Il poursuit parallèlement une carrière d’enseignant, d’abord en Angleterre puis de longues années aux Etats-Unis, au Bard College puis à Brown University. Marié, père de famille, il survit en 1990 à un grave accident de voiture qui le prive de l’usage de ses jambes mais ne l’empêche pas de continuer d’écrire. Ses cinq romans, ses recueils de nouvelles et de poésie et ses huit essais sont couronnés en 2007 par le Man Booker International Prize, décerné pour l’ensemble de sa carrière.
Eclipsant tous les autres, Tout s’effondre demeure son roman culte, celui qui touche le plus large public. À son propos, James Baldwin s’exprimait ainsi, en 1980 : « Lorsque [je l’ai lu], la tribu ibo au Nigeria, une tribu que je n’avais jamais vue, une société dont les règles étaient pour moi un mystère, j’y ai reconnu tout le monde. C’était un livre sur mon père. Comment il était arrivé là, je n’en sais rien, mais c’était bien lui. »
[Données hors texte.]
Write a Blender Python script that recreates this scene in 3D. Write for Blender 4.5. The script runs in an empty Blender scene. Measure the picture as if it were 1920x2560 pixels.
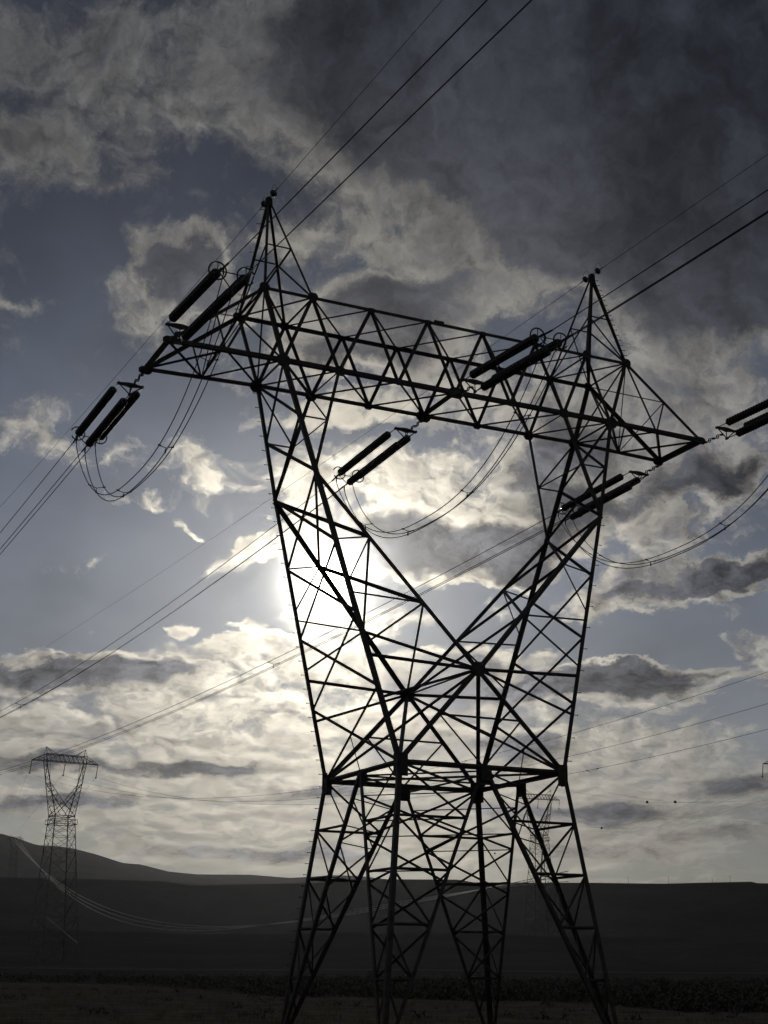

A la mort d’Achebe, en 2013, le New York Times lui rend hommage, saluant un « grand homme de lettres dont la fiction de renommée internationale a contribué à réécrire l’histoire d’un continent longtemps racontée par des voix occidentales ». Une autre manière de tourner ce proverbe qu’il aimait citer : « Tant que les lions n’auront pas leurs propres historiens, l’histoire de la chasse glorifiera toujours le chasseur. »
* Précédemment titré Le monde s’effondre (éd. Présence africaine, 1966).